Denn wenn die im (noch aktuellen) Bundesverkehrswegeplan 2030 festgeschriebenen Pläne verwirklicht werden, dann wird es nicht nur um noch mehr Autos und noch mehr Lärm gehen, dann sind wohl viele Parzellen von Kleingärtner:innen genauso von Enteignung betroffen wie Siedlungshäuser, die direkt an der Mauer stehen.

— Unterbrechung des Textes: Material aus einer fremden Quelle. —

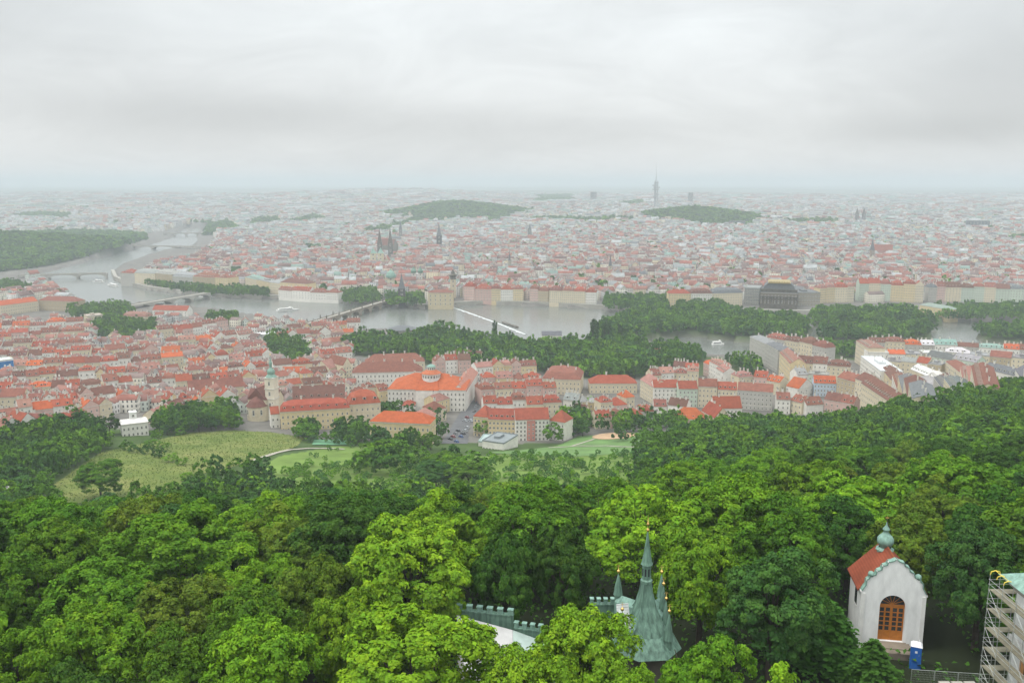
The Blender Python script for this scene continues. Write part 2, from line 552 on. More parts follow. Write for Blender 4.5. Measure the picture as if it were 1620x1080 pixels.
# ground: zone colours from the mesh, broken up by noise at two scales
m, nt, b = new_mat('ground'); L = nt.links
at = nnode(nt, 'ShaderNodeAttribute', attribute_name='zone'); ge = nnode(nt, 'ShaderNodeNewGeometry')
na = nnode(nt, 'ShaderNodeTexNoise'); na.inputs['Scale'].default_value = 0.05; na.inputs['Detail'].default_value = 8; na.inputs['Roughness'].default_value = 0.65
L.new(ge.outputs['Position'], na.inputs['Vector'])
mr = nnode(nt, 'ShaderNodeMapRange'); mr.inputs['From Min'].default_value, mr.inputs['From Max'].default_value = 0.3, 0.7
mr.inputs['To Min'].default_value, mr.inputs['To Max'].default_value = 0.7, 1.25
L.new(na.outputs['Fac'], mr.inputs['Value'])
sc = nnode(nt, 'ShaderNodeVectorMath', operation='SCALE'); L.new(at.outputs['Color'], sc.inputs[0]); L.new(mr.outputs[0], sc.inputs['Scale'])
L.new(sc.outputs[0], b.inputs['Base Color']); b.inputs['Roughness'].default_value = 0.95; b.inputs['Specular IOR Level'].default_value = 0.1
M['ground'] = m
# ---------------------------------------------------------------- ground, river, haze
MEADOW_PX = [(66, 792), (84, 768), (118, 744), (160, 716), (205, 706), (262, 693), (312, 684), (372, 681), (430, 684), (482, 692),
             (470, 706), (440, 716), (400, 727), (352, 745), (300, 752), (285, 772), (200, 792), (130, 796)]
ORCHARD_PX = [(400, 752), (440, 722), (520, 707), (590, 706), (660, 716), (760, 722), (880, 706), (915, 690), (1015, 684), (1090, 690), (1060, 706),
              (1010, 716), (1012, 775), (900, 800), (700, 800), (560, 800), (440, 800)]
LAWN_PX = [(770, 716), (880, 706), (915, 690), (1015, 684), (1085, 690), (1040, 706), (1010, 714), (900, 722)]
MEADOW = [gpt(a, b) for a, b in MEADOW_PX]
ORCHARD = [gpt(a, b) for a, b in ORCHARD_PX]
LAWN = [gpt(a, b) for a, b in LAWN_PX]
LETNA = [gpt(a, b) for a, b in ((-90, 437), (0, 430), (70, 422), (140, 405), (190, 390), (222, 380), (230, 372), (190, 369), (120, 367), (0, 371), (-90, 374))]
VITKOV = [(-640, 3990), (-520, 3760), (-400, 3700), (-330, 3520), (-200, 3580), (-60, 3540), (40, 3760), (110, 4000), (-100, 4150), (-500, 4150)]
RIEGER = [(460, 3330), (500, 3160), (590, 3120), (640, 2990), (760, 3040), (830, 2990), (900, 3180), (950, 3330), (800, 3430), (560, 3430)]
STRIP = [gpt(a, b) for a, b in ((322, 373), (330, 356), (366, 350), (384, 366))]
FAR_WOODS = [[gpt(a, b) for a, b in pl] for pl in (((388, 363), (400, 349), (436, 346), (452, 356)), ((455, 352), (500, 342), (520, 350), (470, 358)), ((842, 322), (850, 310), (908, 309), (915, 320)),
             ((820, 352), (860, 345), (1000, 347), (1010, 354), (900, 355)), ((1095, 362), (1130, 356), (1190, 358), (1185, 364)), ((1588, 386), (1600, 377), (1640, 376), (1640, 388)), ((560, 372), (580, 366), (660, 346), (690, 345), (640, 362), (600, 374)),
             ((0, 346), (60, 338), (120, 340), (110, 350)), ((970, 326), (1010, 318), (1040, 322), (1000, 330)), ((1230, 356), (1260, 350), (1330, 352), (1320, 360)))]
KAMPA_PX = [(540, 556), (560, 540), (640, 545), (700, 530), (760, 546), (830, 552), (900, 553), (1000, 553), (1030, 552), (1085, 560), (1120, 575),
            (1100, 585), (1060, 590), (1000, 600), (950, 600), (900, 596), (830, 585), (760, 588), (700, 583), (640, 566), (560, 562)]
KAMPA = [gpt(a, b) for a, b in KAMPA_PX]

ang = np.concatenate([np.radians(np.arange(-180, -44, 4.0)), np.radians(np.arange(-44, 44, 0.17)), np.radians(np.arange(44, 180, 4.0))])
rad = np.concatenate([[0.5, 20, 40, 55], np.geomspace(64, 46000, 540)])
AA, RR = np.meshgrid(ang, rad)
GX, GY = (RR * np.sin(AA)).ravel(), (RR * np.cos(AA)).ravel()
GZ = T(GX, GY)
GZ = np.where(wet(GX, GY), -3.0, GZ)
na_, nr_ = len(ang), len(rad)
ii = np.arange(nr_ - 1)[:, None] * na_ + np.arange(na_)[None, :]
jj = np.arange(nr_ - 1)[:, None] * na_ + (np.arange(na_)[None, :] + 1) % na_
GF = np.stack([ii, jj, jj + na_, ii + na_], -1).reshape(-1, 4)
zone = np.empty((len(GX), 3), np.float32)
zone[:] = (0.15, 0.14, 0.125)
hill = GY < 560 + 120 * np.clip(GX / np.maximum(GY, 1), 0, 0.7)
zone[hill] = (0.018, 0.024, 0.010)
far_ = GY > 4600
zone[hill & (GY > 320)] = (0.055, 0.09, 0.025)
zone[far_] = (0.13, 0.15, 0.11)
for pl in ISLES + [KAMPA]:
    zone[inside(pl, GX, GY)] = (0.06, 0.085, 0.03)
for pl in ([gpt(a, b) for a, b in ((1075, 592), (1090, 558), (1192, 574), (1205, 600))], [gpt(a, b) for a, b in ((1288, 546), (1352, 550), (1358, 570), (1300, 565))]):
    zone[inside(pl, GX, GY)] = (0.06, 0.085, 0.03)
for pl in (LETNA, VITKOV, RIEGER, STRIP):
    zone[inside(pl, GX, GY)] = (0.04, 0.055, 0.025)
zone[inside(ORCHARD, GX, GY)] = (0.13, 0.20, 0.042)
me = np_mesh('ground', np.stack([GX, GY, GZ], 1), GF, [M['ground']])
at = me.attributes.new('zone', 'FLOAT_COLOR', 'POINT')
z4 = np.ones((len(GX), 4), np.float32); z4[:, :3] = zone
at.data.foreach_set('color', z4.ravel())
me.polygons.foreach_set('use_smooth', [True] * len(me.polygons))
tag(link('ground', me), kind='structure')


def drape(name, poly, off, mat, s, kind='structure'):
    P_ = np.array([p[:2] for p in poly])
    x0, y0 = P_.min(0); x1, y1 = P_.max(0)
    xs = np.arange(x0, x1 + s, s); ys = np.arange(y0, y1 + s, s)
    X, Y = np.meshgrid(xs, ys)
    c = inside(poly, X[:-1, :-1] + s / 2, Y[:-1, :-1] + s / 2)
    n = len(xs)
    idx = np.arange(len(ys) - 1)[:, None] * n + np.arange(n - 1)[None, :]
    F = np.stack([idx, idx + 1, idx + 1 + n, idx + n], -1)[c]
    used, inv = np.unique(F, return_inverse=True)
    V = np.stack([X.ravel(), Y.ravel(), T(X.ravel(), Y.ravel()) + off], 1)[used]
    me = np_mesh(name, V, inv.reshape(F.shape), [mat])
    me.polygons.foreach_set('use_smooth', [True] * len(me.polygons))
    return tag(link(name, me), kind=kind)


def ribbon(name, pts, w, off, mat, step=2.0):
    """a strip of constant width draped along a line of world points"""
    P_ = [Vector((p[0], p[1])) for p in pts]
    V, F = [], []
    out = []
    for a, b in zip(P_, P_[1:]):
        n = max(1, int((b - a).length / step))
        out += [a.lerp(b, i / n) for i in range(n)]
    out.append(P_[-1])
    for i, p in enumerate(out):
        d = (out[min(i + 1, len(out) - 1)] - out[max(i - 1, 0)]).normalized()
        nrm = Vector((-d.y, d.x)) * w / 2
        for q in (p - nrm, p + nrm):
            V.append((q.x, q.y, T1(q.x, q.y) + off))
    F = np.array([[2 * i, 2 * i + 1, 2 * i + 3, 2 * i + 2] for i in range(len(out) - 1)])
    return tag(link(name, np_mesh(name, np.array(V), F, [mat])), kind='structure')


# meadow: dry grass between the vines
m, nt, b = new_mat('meadow_grass'); L = nt.links
ge = nnode(nt, 'ShaderNodeNewGeometry')
na = nnode(nt, 'ShaderNodeTexNoise'); na.inputs['Scale'].default_value = 0.035; na.inputs['Detail'].default_value = 9; na.inputs['Roughness'].default_value = 0.72
L.new(ge.outputs['Position'], na.inputs['Vector'])
cr = nnode(nt, 'ShaderNodeValToRGB')
e = cr.color_ramp.elements
e[0].position, e[0].color = 0.33, (0.085, 0.128, 0.026, 1)
e[1].position, e[1].color = 0.66, (0.20, 0.205, 0.068, 1)
e.new(0.5).color = (0.135, 0.168, 0.042, 1)
L.new(na.outputs['Fac'], cr.inputs[0]); L.new(cr.outputs[0], b.inputs['Base Color']); b.inputs['Specular IOR Level'].default_value = 0.05
M['meadow'] = m
drape('meadow', MEADOW, 0.25, M['meadow'], 1.2)
drape('lawn', LAWN, 0.25, M['lawn'], 1.2)
PLAY_C = gpt(972, 690.5)
drape('playground_sand', [(PLAY_C[0] + 15.5 * math.cos(t) , PLAY_C[1] + 13.5 * math.sin(t)) for t in np.linspace(0, 2 * math.pi, 40)[:-1]], 0.55, M['sand'], 0.6)
ribbon('footpath', [gpt(a, b) for a, b in ((402, 729), (418, 723), (436, 717), (458, 712), (490, 709.5), (530, 710), (545, 711))], 3.2, 0.45, M['gravel'])
ribbon('footpath', [gpt(a, b) for a, b in ((868, 709), (915, 706), (960, 706), (1005, 708), (1040, 703))], 2.2, 0.6, M['gravel'])
ribbon('footpath', [gpt(a, b) for a, b in ((905, 706), (925, 700), (940, 695))], 2.0, 0.55, M['gravel'])
drape('sports_court', [gpt(a, b) for a, b in ((497, 696), (549, 696), (552, 704), (494, 704))], 0.5, M['court'], 0.8)
STREET = [gpt(a, b) for a, b in ((716, 698), (730, 672), (744, 648), (758, 618), (768, 592), (774, 572))]
ribbon('street', STREET, 13, 0.35, M['asphalt'])
drape('parking_area', [gpt(a, b) for a, b in ((698, 702), (741, 702), (741, 680), (748, 654), (728, 654), (716, 672))], 0.30, M['asphalt'], 1.0)

# river: one sheet of water over the sunk bed
RP = np.array([p[:2] for p in RIVER])
mb = MB()
x0, y0 = RP.min(0) - 200; x1, y1 = RP.max(0) + 200
xs = np.linspace(x0, x1, 40); ys = np.linspace(y0, y1, 60)
X, Y = np.meshgrid(xs, ys)
idx = np.arange(59)[:, None] * 40 + np.arange(39)[None, :]
F = np.stack([idx, idx + 1, idx + 41, idx + 40], -1).reshape(-1, 4)
tag(link('river_water', np_mesh('river_water', np.stack([X.ravel(), Y.ravel(), np.zeros(X.size)], 1), F, [M['water']])), kind='structure')

# stone embankment along the far bank
mb = MB()
eb = [Vector(gz(a, b, 0.0)[:2]) for a, b in EAST_BANK[7:29]]
for p, q in zip(eb, eb[1:]):
    d = (q - p).normalized(); n = Vector((-d.y, d.x))
    if n.y < 0: n = -n
    a0, b0, a1, b1 = p - n * 1.5, q - n * 1.5, p + n * 5, q + n * 5
    t = 6.7
    mb.face([(a0.x, a0.y, -3), (b0.x, b0.y, -3), (b0.x, b0.y, t), (a0.x, a0.y, t)])
    mb.face([(a0.x, a0.y, t), (b0.x, b0.y, t), (b1.x, b1.y, t), (a1.x, a1.y, t)])
    mb.face([(b1.x, b1.y, -3), (a1.x, a1.y, -3), (a1.x, a1.y, t), (b1.x, b1.y, t)])
tag(mb.build('embankment_wall', [M['pale_stone']]), 'long pale stone embankment wall along the far bank of the river', 'wall')

# the weir: a low sill with white water along it
mb = MB()
wp = [Vector(gz(a, b, 0.0)[:2]) for a, b in ((719, 487), (740, 494), (765, 503), (790, 512), (812, 521), (832, 529))]
pts_ = []
for p, q in zip(wp, wp[1:]):
    m_ = max(2, int((q - p).length / 2.5)); pts_ += [p.lerp(q, i / m_) for i in range(m_)]
pts_.append(wp[-1])
wr = random.Random(3)
w0 = [(wr.uniform(.8, 1.8), wr.uniform(1.2, 4.2)) for _ in pts_]
for i in range(len(pts_) - 1):
    p, q = pts_[i], pts_[i + 1]
    d = (wp[-1] - wp[0]).normalized(); n = Vector((-d.y, d.x))
    if n.y < 0: n = -n
    mb.face([(*(p - n * w0[i][1]), .06), (*(q - n * w0[i + 1][1]), .06), (*q, .55), (*p, .55)])
    mb.face([(*p, .55), (*q, .55), (*(q + n * w0[i + 1][0]), .08), (*(p + n * w0[i][0]), .08)])
tag(mb.build('weir', [M['foam']]), kind='structure')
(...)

Über acht oder gar zehn Spuren A5 zwischen Frankfurter Kreuz und Anschlussstelle Friedberg wird diskutiert, sie brauchen Platz, ob mit oder ohne Standspuren, nichts Genaues weiß man nicht. „Was ist konkret geplant? Information darüber müssen wir erzwingen“, sagt Hans Christoph Stoodt.

Laut einer Studie sei der zehnspurige Ausbau der A5 grundsätzlich machbar, hieß es von der bundeseigenen Autobahn-Gesellschaft Ende 2022. Die Ergebnisse müssten mit dem Bundesverkehrsministerium abgestimmt werden, um sich auf acht oder zehn Spuren festzulegen. Zehn Spuren seien „momentan nicht sehr wahrscheinlich“, wurde da verkündet. Ohne Festlegung wird es aber auch keine Weiterplanung der derzeitigen Acht-Spuren-Version geben. Schon jetzt ist diese Variante durch temporäre Freigabe der Seitenstreifen ja „faktisch bereits gegeben“, monieren die Kritiker:innen weiteren Ausbaus.

Im Verkehrsausschuss im Römer habe die Koalition gegen zehn Spuren votiert, sagt ein anwesender Kommunalpolitiker der Grünen, der dabei war. Bei acht Spuren würde die Stadt auch von zusätzlichem Lärmschutz profitieren, heißt es. Den demonstrierenden Menschen reicht das nicht, sie wollen klare Kommunikation. In Griesheim gibt es schon seit November immer wieder Anwohnerproteste, das Aktionsbündnis will jetzt jeden Monat auftreten. Nächster Termin zum Sonntagstreffen auf der Straße ist der 26. März.